During the early 17th century, Kalinago leader Ouboutou Tegremante had become uneasy with the increasing number of English and French settlers emigrating to the island of Saint Kitts. The settlers soon outnumbered the Kalinago and began to clear land around the island to establish farms. In 1626, Tegremond began plotting to massacre all English and French settlers on Saint Kitts, under the fear that they would "completely take over the island"; he secretly dispatched messengers to Kalinago communities on other West Indian islands, informing them to come to Saint Kitts by canoe at night for the planned attack on the settlers. However, a Kalinago woman named Barbe informed Sir Thomas Warner and Pierre Belain d'Esnambuc of Tegremond's plan; taking pre-emptive action, the English and French invited the Kalinago to a party where they became intoxicated. When the Kalinago returned to their village, a combined force of English and French settlers attacked them and 120 Kalinago were killed in the attack, including Tegremond.
On the following day, roughly 4,000 Kalinago were forced by the settlers into the area of Bloody Point and Bloody River where a battle broke out; historian Vincent K. Hubbard estimates 2,000 Kalinago were massacred while attempting to surrender.[1] The account of the massacre by Jean-Baptiste Du Tertre described "piles of [Kalinago] bodies" after the massacre. 100 settlers were also killed in the battle, with one French settler going insane after being struck by a poisoned arrow from a Kalinago before dying.

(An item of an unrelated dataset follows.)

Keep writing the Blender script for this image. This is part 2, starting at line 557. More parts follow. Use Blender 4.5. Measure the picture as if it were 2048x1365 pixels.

Historian Melanie J. Newton argued that the alleged plot by Tegremond to kill the settlers was based on "slim intelligence". According to Newton, the settlers' belief that the natives would attack them was rooted in popular depictions of the Kalinago as "untrustworthy cannibals who ultimately had to be eliminated" rather than in any real evidence of a plot.
The remaining Kalinago fled into the mountains, and by 1640, those who were not enslaved were forcibly removed to Dominica.[2]
Through subsequent decades of European expansion in the Caribbean, Kalinago populations on other islands were subjected to more massacres. German legal scholar Andreas Buser argued in 2016 that these massacres, including that on Saint Kitts, could be considered genocides under the 1948 convention. This history of genocidal warfare against the Kalinago has led to perceptions that "there are no indigenous peoples left in the Caribbean."[3]